Rating:  Summary: Devastating, yes; clairvoyant, no Review: Granted that Prof. Hofstadter's evaluation of the "pseudo-conservatism" of the Goldwater campaign is rather patronizing, and that, too optimistically, he predicted that the paranoid style was condemned to permanent minority status. Otherwise, the book is a prescient and devastating analysis of the breathless mindset on display, mainly from the Right, over the last ten years or so. Just last November right-wing commentators as bright and well-educated as George F. Will were fulminating against Gore's "slow-motion coup" in Florida, and lesser conservatives were passing the word that President Clinton was about to seize dictatorial powers. The fact that the most conservative president since Reagan--maybe since the Roaring 20s--is currently sitting in the Oval Office, courtesy of a hypocritical decision by a quintet of conservative Supreme Court justices, means nothing to the conservatives immersed in the paranoid style. THEY didn't subvert the system; they saved the U.S. from the liberals, the liberals, the liberals. Back in 1964, Prof. Hofstadter noted that people who think like this tend to imitate the massive conspiracies they imagine threatening themselves. Writing in an era that still resembled the stereotypical 1950s more than the stereotypical 1960s, Hofstadter did not forsee the current power of the paranoid style. But the title essay of his book nails it right to the wall. Reading it, I feared for my country.
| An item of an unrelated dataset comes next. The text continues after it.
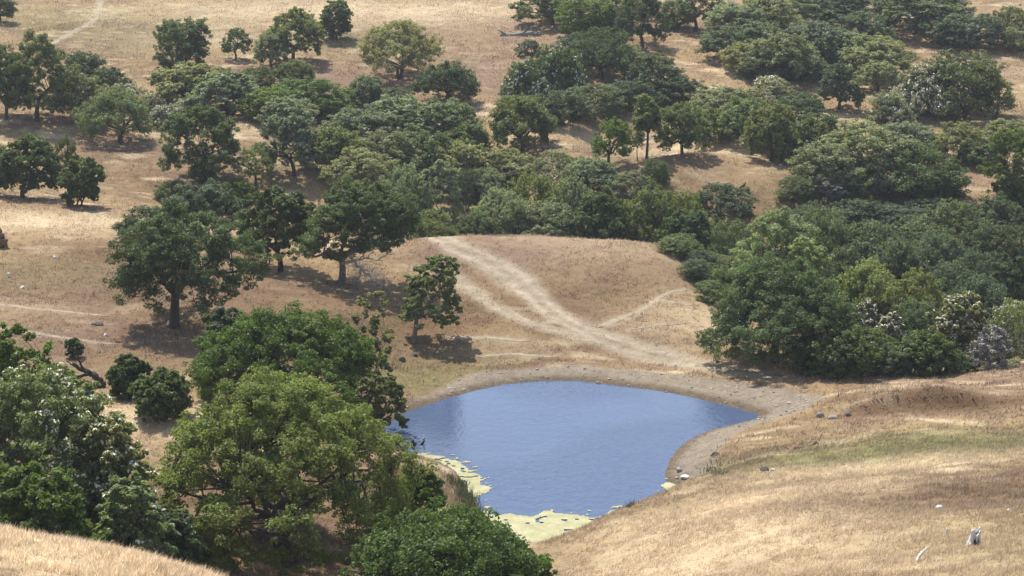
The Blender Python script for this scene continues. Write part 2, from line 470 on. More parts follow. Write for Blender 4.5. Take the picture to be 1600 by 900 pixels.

Rating:  Summary: The perennial work in the field of American paranoia Review: Hofstadter's use of pseudopsychology to analyze Goldwater and the conservative movement of the mid-sixties shows how blind the author was to cultural movements. Although it surely wasn't the case when he wrote it, his thesis is now denounces half of the American people as paranoids - the saner half. This book has no historical value and should only be read by those interested in exactly why "anti-intellectualism" is so prevalent "in American life:" men like Hofstadter and their triumphalist egos.
Rating:  Summary: The perennial work in the field of American paranoia Review: Though wacky folks here and there may be offended by Hofstadter, social and political scientists recognize this work as the perennial analysis of American paranoia as a social phenomenon.